WCAG 2.1 vs 2.2

15 Jul 2022

WCAG 2.2 guidelines are an updated set of web accessibility standards being drafted by the W3C. Their upcoming release contains new success criteria that builds on the WCAG 2.1 standard while still leaving the existing guidelines intact. Understanding WCAG 2.2 vs WCAG 2.1 is an important step for your organization’s long term web accessibility strategy.

What’s new in WCAG 2.2?

The WCAG 2.2 guidelines add 9 additional success criteria including additions to the Navigable, Input Modalities, Predictable, and Input Assistance sections. According to the working draft of the WCAG 2.2 guidelines

“WCAG 2.2 was initiated with the goal to continue the work of WCAG 2.1: Improving accessibility guidance for three major groups: users with cognitive or learning disabilities, users with low vision, and users with disabilities on mobile devices.” 

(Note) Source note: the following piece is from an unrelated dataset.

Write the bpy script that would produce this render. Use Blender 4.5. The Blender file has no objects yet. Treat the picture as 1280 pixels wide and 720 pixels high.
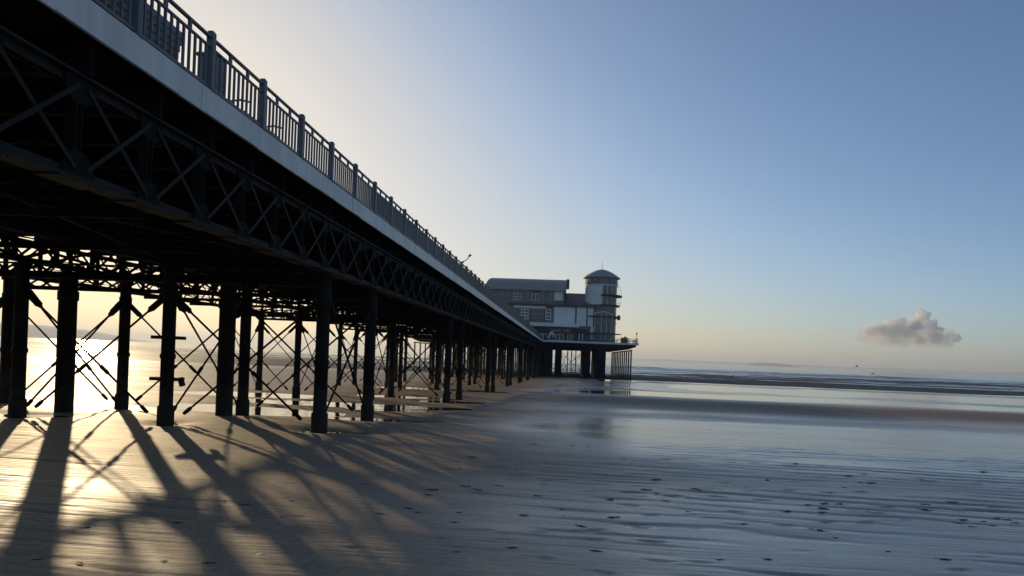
import bpy, bmesh, math, random
import numpy as np
from mathutils import Vector, Matrix, Quaternion

random.seed(7)
RNG = np.random.default_rng(11)
scene = bpy.context.scene
COL = scene.collection
R = math.radians

# ------------------------------------------------------------------ camera
F = 960.0            # focal length in photo pixels (1280 wide)
CAMZ = 1.95
YAW = math.atan(68 / F)
ROLL = R(2.24)
cd = bpy.data.cameras.new('camera')
cam = bpy.data.objects.new('camera', cd)
COL.objects.link(cam)
cd.sensor_width = 36.0
cd.lens = F / 1280 * 36
cd.shift_y = 84.5 / 1280
cd.clip_start = 0.1
cd.clip_end = 90000
cam.matrix_world = (Matrix.Translation((0, 0, CAMZ)) @ Matrix.Rotation(YAW, 4, 'Z')
                    @ Matrix.Rotation(R(90), 4, 'X') @ Matrix.Rotation(ROLL, 4, 'Z'))
scene.camera = cam


def px(x, y, Y):
    """world X and Z of photo pixel (x, y) on the plane world-Y = Y (used to size far things)"""
    u, v = x - 640, y - 444.5
    c, s = math.cos(ROLL), math.sin(ROLL)
    a = u * c + v * s
    b = -u * s + v * c
    d = Vector((a / F, 1, -b / F))
    d = Matrix.Rotation(YAW, 3, 'Z') @ d
    t = Y / d.y
    return d.x * t, CAMZ + d.z * t


# ------------------------------------------------------------------ object helpers
def link(o):
    COL.objects.link(o)
    return o


def tag(o, label=None, cat=None, group=None, kind=None):
    if label: o['label'] = label
    if cat: o['category'] = cat
    if group: o['group'] = group
    if kind: o['kind'] = kind
    return o


def empty(name, loc, label, cat, group=None):
    o = link(bpy.data.objects.new(name, None))
    o.location = loc
    o.empty_display_size = 0.3
    return tag(o, label, cat, group)


def world_loc(o):
    v = Vector((0, 0, 0))
    while o is not None:
        v = v + o.location
        o = o.parent
    return v


class MB:
    """collects simple shapes into one mesh"""

    def __init__(self):
        self.v, self.f, self.s, self.m = [], [], [], []
        self.mi = 0

    def add(self, vs, fs, smooth=False):
        b = len(self.v)
        self.v.extend([tuple(p) for p in vs])
        for f in fs:
            self.f.append(tuple(i + b for i in f))
            self.s.append(smooth)
            self.m.append(self.mi)
        return self

    def box(self, x0, x1, y0, y1, z0, z1):
        vs = [(x, y, z) for z in (z0, z1) for y in (y0, y1) for x in (x0, x1)]
        return self.add(vs, [(0, 2, 3, 1), (4, 5, 7, 6), (0, 1, 5, 4), (2, 6, 7, 3), (0, 4, 6, 2), (1, 3, 7, 5)])

    def beam(self, p0, p1, w, h, up=(0, 0, 1)):
        p0, p1, up = Vector(p0), Vector(p1), Vector(up)
        d = (p1 - p0).normalized()
        s = d.cross(up)
        if s.length < 1e-4: s = d.cross(Vector((1, 0, 0)))
        s.normalize()
        u = s.cross(d)
        vs = [p + s * (a * w / 2) + u * (b * h / 2) for p in (p0, p1) for a, b in ((-1, -1), (1, -1), (1, 1), (-1, 1))]
        return self.add(vs, [(3, 2, 1, 0), (4, 5, 6, 7), (0, 1, 5, 4), (1, 2, 6, 5), (2, 3, 7, 6), (3, 0, 4, 7)])

    def tube(self, pts, rad, n=8, cap=True):
        pts = [Vector(p) for p in pts]
        if not isinstance(rad, (list, tuple)): rad = [rad] * len(pts)
        rings = []
        ref = Vector((0.31, 0.77, 0.55)).normalized()
        for i, p in enumerate(pts):
            a = pts[max(0, i - 1)]
            c = pts[min(len(pts) - 1, i + 1)]
            d = (c - a)
            d = d.normalized() if d.length > 1e-9 else Vector((0, 0, 1))
            s = d.cross(ref).normalized()
            u = d.cross(s)
            rings.append([p + (s * math.cos(2 * math.pi * k / n) + u * math.sin(2 * math.pi * k / n)) * rad[i] for k in range(n)])
        vs = [q for r in rings for q in r]
        fs = []
        for i in range(len(pts) - 1):
            for k in range(n):
                a, b = i * n + k, i * n + (k + 1) % n
                fs.append((a, b, b + n, a + n))
        self.add(vs, fs, True)
        if cap:
            self.add(rings[0], [tuple(range(n - 1, -1, -1))])
            self.add(rings[-1], [tuple(range(n))])
        return self

    def lathe(self, cx, cy, prof, n=24, a0=0.0, a1=2 * math.pi, smooth=True):
        full = abs(a1 - a0 - 2 * math.pi) < 1e-6
        m = n if full else n + 1
        vs = []
        for r, z in prof:
            for k in range(m):
                t = a0 + (a1 - a0) * k / n
                vs.append((cx + r * math.cos(t), cy + r * math.sin(t), z))
        fs = []
        for i in range(len(prof) - 1):
            for k in range(n):
                a, b = i * m + k, i * m + (k + 1) % m
                fs.append((a, b, b + m, a + m))
        return self.add(vs, fs, smooth)

    def prism(self, poly, axis, a, b):
        """extrude a 2-D polygon along axis from a to b"""
        def P(p, t):
            if axis == 'x': return (t, p[0], p[1])
            if axis == 'y': return (p[0], t, p[1])
            return (p[0], p[1], t)
        n = len(poly)
        vs = [P(p, a) for p in poly] + [P(p, b) for p in poly]
        fs = [tuple(range(n - 1, -1, -1)), tuple(range(n, 2 * n))]
        for i in range(n):
            j = (i + 1) % n
            fs.append((i, j, j + n, i + n))
        return self.add(vs, fs)

    def build(self, name, mat, parent=None, bevel=0.0, fixn=True):
        me = bpy.data.meshes.new(name)
        o = link(bpy.data.objects.new(name, me))
        off = Vector((0, 0, 0))
        if parent is not None:
            o.parent = parent
            off = world_loc(parent)
        me.from_pydata([(p[0] - off.x, p[1] - off.y, p[2] - off.z) for p in self.v], [], self.f)
        mats = mat if isinstance(mat, (list, tuple)) else [mat]
        for q in mats: me.materials.append(q)
        me.polygons.foreach_set('use_smooth', self.s)
        if len(mats) > 1: me.polygons.foreach_set('material_index', self.m)
        if fixn:
            bm = bmesh.new()
            bm.from_mesh(me)
            bmesh.ops.recalc_face_normals(bm, faces=bm.faces)
            bm.to_mesh(me)
            bm.free()
        me.update()
        if bevel:
            md = o.modifiers.new('bevel', 'BEVEL')
            md.width = bevel
            md.segments = 1
            md.limit_method = 'ANGLE'
        return o


def rebase(o, p):
    """move an object's origin to world point p without moving the shape"""
    off = world_loc(o)
    d = Vector(p) - off
    o.data.transform(Matrix.Translation(-d))
    o.location = o.location + d


# ------------------------------------------------------------------ materials
def new_mat(name):
    m = bpy.data.materials.new(name)
    m.use_nodes = True
    nt = m.node_tree
    return m, nt, nt.nodes['Principled BSDF']


def paint(name, base, alt=None, rough=0.55, scale=3.0, amount=0.5, metal=0.0, bump=0.15, streak=False, bscale=40.0, spec=0.5):
    """weathered paint: base colour with worn / rusty patches and a little bump"""
    m, nt, b = new_mat(name)
    N, L = nt.nodes, nt.links
    g = N.new('ShaderNodeNewGeometry')
    mp = N.new('ShaderNodeMapping')
    L.new(g.outputs['Position'], mp.inputs['Vector'])
    if streak: mp.inputs['Scale'].default_value = (1, 1, 0.12)
    n = N.new('ShaderNodeTexNoise')
    n.inputs['Scale'].default_value = scale
    n.inputs['Detail'].default_value = 8
    n.inputs['Roughness'].default_value = 0.65
    L.new(mp.outputs[0], n.inputs['Vector'])
    r = N.new('ShaderNodeValToRGB')
    r.color_ramp.elements[0].position = 0.5 - 0.1
    r.color_ramp.elements[1].position = 0.5 + 0.22
    L.new(n.outputs['Fac'], r.inputs['Fac'])
    mx = N.new('ShaderNodeMix')
    mx.data_type = 'RGBA'
    alt = alt or tuple(c * 0.6 for c in base)
    mx.inputs[6].default_value = (*base, 1)
    mx.inputs[7].default_value = (*alt, 1)
    ml = N.new('ShaderNodeMath')
    ml.operation = 'MULTIPLY'
    ml.inputs[1].default_value = amount
    L.new(r.outputs['Color'], ml.inputs[0])
    L.new(ml.outputs[0], mx.inputs[0])
    L.new(mx.outputs[2], b.inputs['Base Color'])
    b.inputs['Roughness'].default_value = rough
    b.inputs['Metallic'].default_value = metal
    b.inputs['Specular IOR Level'].default_value = spec
    n2 = N.new('ShaderNodeTexNoise')
    n2.inputs['Scale'].default_value = bscale
    n2.inputs['Detail'].default_value = 4
    L.new(g.outputs['Position'], n2.inputs['Vector'])
    bp = N.new('ShaderNodeBump')
    bp.inputs['Strength'].default_value = bump
    bp.inputs['Distance'].default_value = 0.02
    L.new(n2.outputs['Fac'], bp.inputs['Height'])
    L.new(bp.outputs[0], b.inputs['Normal'])
    return m


def glass(name, col=(0.02, 0.025, 0.03), rough=0.08):
    m, nt, b = new_mat(name)
    b.inputs['Base Color'].default_value = (*col, 1)
    b.inputs['Roughness'].default_value = rough
    b.inputs['Specular IOR Level'].default_value = 0.6
    N, L = nt.nodes, nt.links
    g = N.new('ShaderNodeNewGeometry')
    n = N.new('ShaderNodeTexNoise')
    n.inputs['Scale'].default_value = 0.7
    L.new(g.outputs['Position'], n.inputs['Vector'])
    bp = N.new('ShaderNodeBump')
    bp.inputs['Strength'].default_value = 0.03
    L.new(n.outputs['Fac'], bp.inputs['Height'])
    L.new(bp.outputs[0], b.inputs['Normal'])
    return m


M = {}
M['steel'] = paint('dark_steel_paint', (0.010, 0.0092, 0.008), (0.020, 0.013, 0.008), 0.85, 2.5, 0.6, spec=0.15)
M['truss'] = paint('girder_paint', (0.024, 0.021, 0.017), (0.008, 0.0065, 0.005), 0.75, 4.0, 0.9, spec=0.25)
M['pile'] = paint('pile_iron', (0.013, 0.011, 0.0095), (0.026, 0.018, 0.012), 0.75, 4.0, 0.6, spec=0.2, bump=0.5, bscale=18)
def tide_pile():
    m = M['pile']
    nt = m.node_tree
    N, L = nt.nodes, nt.links
    b = N['Principled BSDF']
    src = b.inputs['Base Color'].links[0].from_socket
    g = N.new('ShaderNodeNewGeometry')
    sp = N.new('ShaderNodeSeparateXYZ')
    L.new(g.outputs['Position'], sp.inputs[0])
    n = N.new('ShaderNodeTexNoise')
    n.inputs['Scale'].default_value = 3.5
    n.inputs['Detail'].default_value = 6
    L.new(g.outputs['Position'], n.inputs['Vector'])
    a = N.new('ShaderNodeMath')
    a.operation = 'MULTIPLY_ADD'
    L.new(n.outputs['Fac'], a.inputs[0])
    a.inputs[1].default_value = 1.1
    L.new(sp.outputs[2], a.inputs[2])
    r = N.new('ShaderNodeMapRange')
    r.inputs[1].default_value, r.inputs[2].default_value = 1.45, 1.25
    L.new(a.outputs[0], r.inputs[0])
    mx = N.new('ShaderNodeMix')
    mx.data_type = 'RGBA'
    L.new(r.outputs[0], mx.inputs[0])
    L.new(src, mx.inputs[6])
    mx.inputs[7].default_value = (0.030, 0.028, 0.020, 1)
    L.new(mx.outputs[2], b.inputs['Base Color'])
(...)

These improvements include…

  • 2.4.11 Focus Appearance (minimum), AA
  • 2.4.12 Focus Appearance (enhanced), AAA
  • 2.4.13 Page Break Navigation, A
  • 2.5.7 Dragging Movements, AA
  • 2.5.8 Target Size(minimum), AA
  • 3.2.6 Consistent Help, A
  • 3.2.7 Visible Controls, AA
  • 3.3.7 Accessible Authentication, A
  • 3.3.8 Redundant Entry, A

When will WCAG 2.2 be released?

A working draft of the WCAG 2.2 guidelines is available however the full release is still coming down the road. At the moment, the W3C plans on releasing the final draft of WCAG 2.2 by September of 2022.

What comes after 2.2? – WCAG 3.0

This latest update to the WCAG guidelines will be followed by a complete re-write of the WCAG standard. While 2.1 and 2.2 standards will carry the same legitimacy as before, the 3.0 guidelines are aimed at simplifying success criteria and creating a framework that is easier to understand and achieve.  The WCAG 3.0 guidelines are currently being written with a draft available on the W3C website.

What does this mean for my web accessibility strategy?

The great thing about the WCAG 2.2 guidelines is that they are backwards compatible with the existing 2.1 ruleset. This means that if you already have a web accessibility strategy at your organization, you won’t have to make large process changes to be conforming. In fact, the 2.1 standard will hold the same weight as it currently does.